La Antología del humor negro, me enseñó los textos de la inglesa mexicana. Fue publicada por primera vez en 1940 en París por Éditions du Sagittaire. Nietzsche, Isidore Ducasse (Conde de Lautréamont), Joris-Karl Huysmans, Alfred Jarry, ya se imaginarán, de Guillaume Apollinaire, Arthur Cravan Péret, Prévert, Duchamp, Rigaut, Vaché y, por supuesto, ahí el meollo de todo ese fárrago por lo recordado hacía unos minutos antes en la biblioteca, de la misma Carrington. En fin: ahí, bajo la luz de la luna, con 75.
De Buñuel me dijo que siempre le había parecido un “hombre porfiado”. Recuerdo con mucha precisión haberle preguntado sobre André Breton y que al principio ella demoraría un tanto en responder.
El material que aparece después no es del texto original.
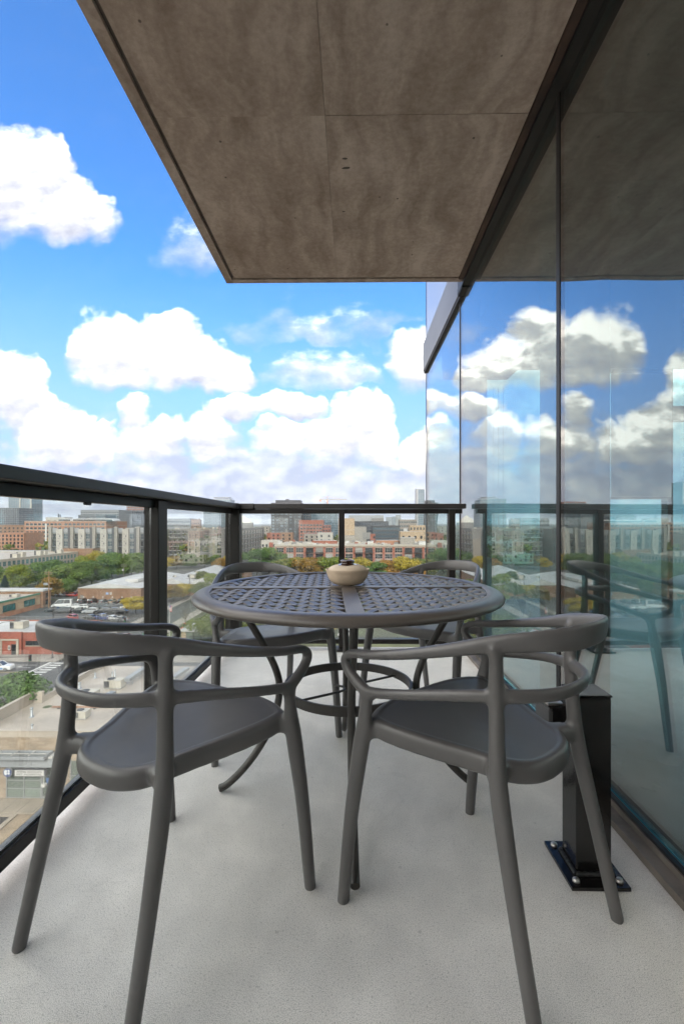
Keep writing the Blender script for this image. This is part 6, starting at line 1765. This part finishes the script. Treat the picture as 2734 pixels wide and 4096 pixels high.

Como queriéndome decir que estaba más puesta su atención en los gatitos que en esta pregunta mía. Luego se puso en pie para responderme que Breton seguía siendo (como si aún viviera o fuera un fantasma por ahí rondándonos), un “ángel negro listo para la luz de la gran noche siempre venidera”. Y bueno, entonces, pues yo le dije que justo eso que acababa de decirme sería algo que cualquiera diría sobre de ella. Y sonrió.
La maestra en algún momento, con una agilidad a toda prueba, se puso en cuclillas y acercó una lata de comida a los gatitos que andaban por ahí, para luego agradecer a los estudiantes que se la obsequiaron justo para verla haciéndola de cuidadora. Y les dijo algo así: que no tenía ella más alegría que reunirse en torno a los jóvenes porque le parecían las letras con las que se tendría que escribir el tiempo nuevo. La maestra Carrington, con este rostro afilado, irradiaba luz. Estaba vestida con un atuendo blanco y largo y también con una casaca oscura en la parte de arriba. Platicamos luego sobre las palomas, el calor del concreto que emana el Centro, platicamos sobre sus calles en las noches, en las que las vecindades expulsan a sus moradores a declamar lo suyo. Me preguntó por mi nombre. Me dijo que ella había conocido a una persona que le hacía los marcos para sus cuadros, llamado también Antonio, y que tenía los mismos ojos que yo. Con esa forma de la libertad del entendimiento y para mí por supuesto era eso absolutamente valioso y vaya que disfrute del egoísmo de tenerla, por lo menos unos momentos sólo para mí.